Note: Unclear word/s is/are time-stamped and highlighted.

Yves:
Do you have a sense of what’s coming up in your head?

Diane:
Well, one of the case is, again it depends a little bit who the audience is but the Cascades paper decision that I was just reading, I think is really interesting because it’s a decision of Cascades created certain environmental issues in the course of running a paper mill. They sold the mill and paid the buyer, I forgot the exact statistics, but something in the general area of 2.5 million dollars to take over the environmental issues and fix them. And then they paid them another half million dollars to dredge a particular lagoon. And the recipient of the money took the money, spent the money, didn’t do the lagoon, (and) didn’t deal with any of these environmental issues. So they took all the money reportedly spent it all (and) didn’t deal with the issues. So now the ministry is coming back to Cascades and saying ‘You have to clean this up’ and Cascades is saying ‘We already paid for it the current owner won’t… we have a plan with the current owner that won’t let us carry out, this is just not workable, it’s not fair, it’s not workable.’

Yves:
What’s the outcome of this case?

Diane:
The outcome was that they the Environmental Review Tribunal said ‘We don’t care that you already paid for this at least once or twice. You dug your own grave here because you gave them the money without making sure that they would spend it with what you gave the money for, so have to do it again.’

Yves:
So they might have cause an action against the new owner.

Diane:
They absolutely do but the point of this is that the new owner may have spent the money. There’s no particular reason. They absolutely can sue the new owner but you have to wonder whether there’s going to be any assets there. So the moral there, this is something that we see fairly regularly is people think that they can make a commercial deal and someone else agrees to take the liability and they’re protected.

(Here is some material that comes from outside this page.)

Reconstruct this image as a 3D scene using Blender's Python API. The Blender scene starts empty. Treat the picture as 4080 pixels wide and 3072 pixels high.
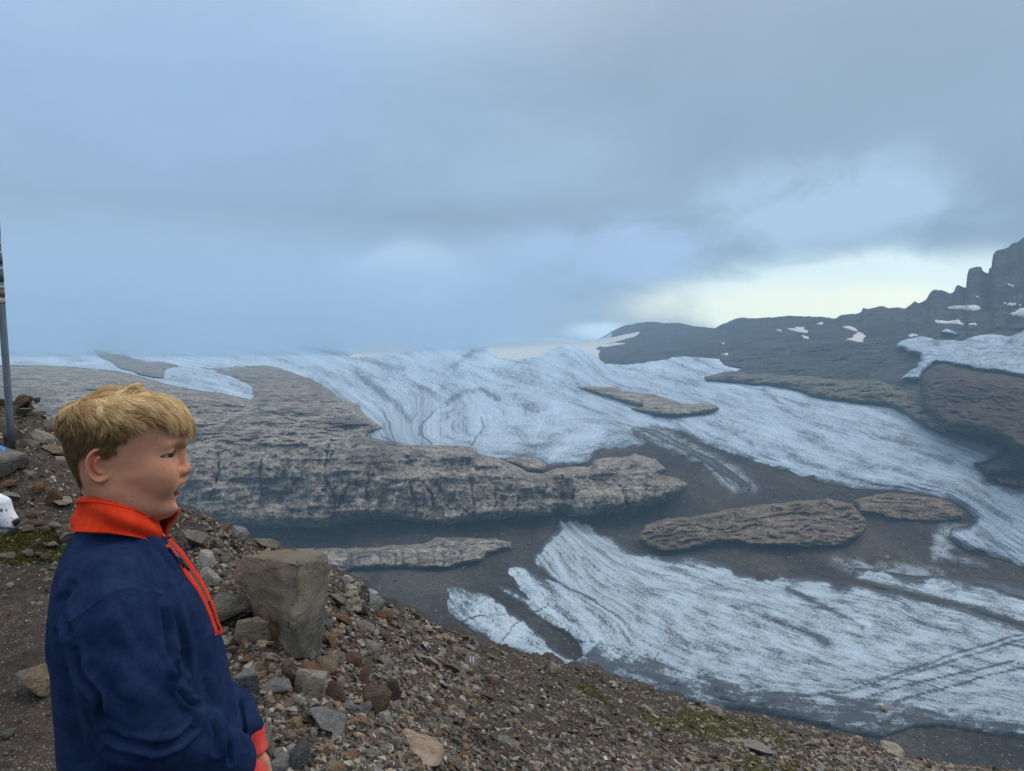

What we’ve seen several times coming out of the courts is it doesn’t have to be fair in what we would normally consider fairness if the government wants to order you to clean stuff up and they have the statutory right to do it because you had something to do with the property they can do it. So the kinds of deals that are still being negotiated are often not enforceable deals. I think that would surprise a lot of people that you can pay for a cleanup and have to pay for it again.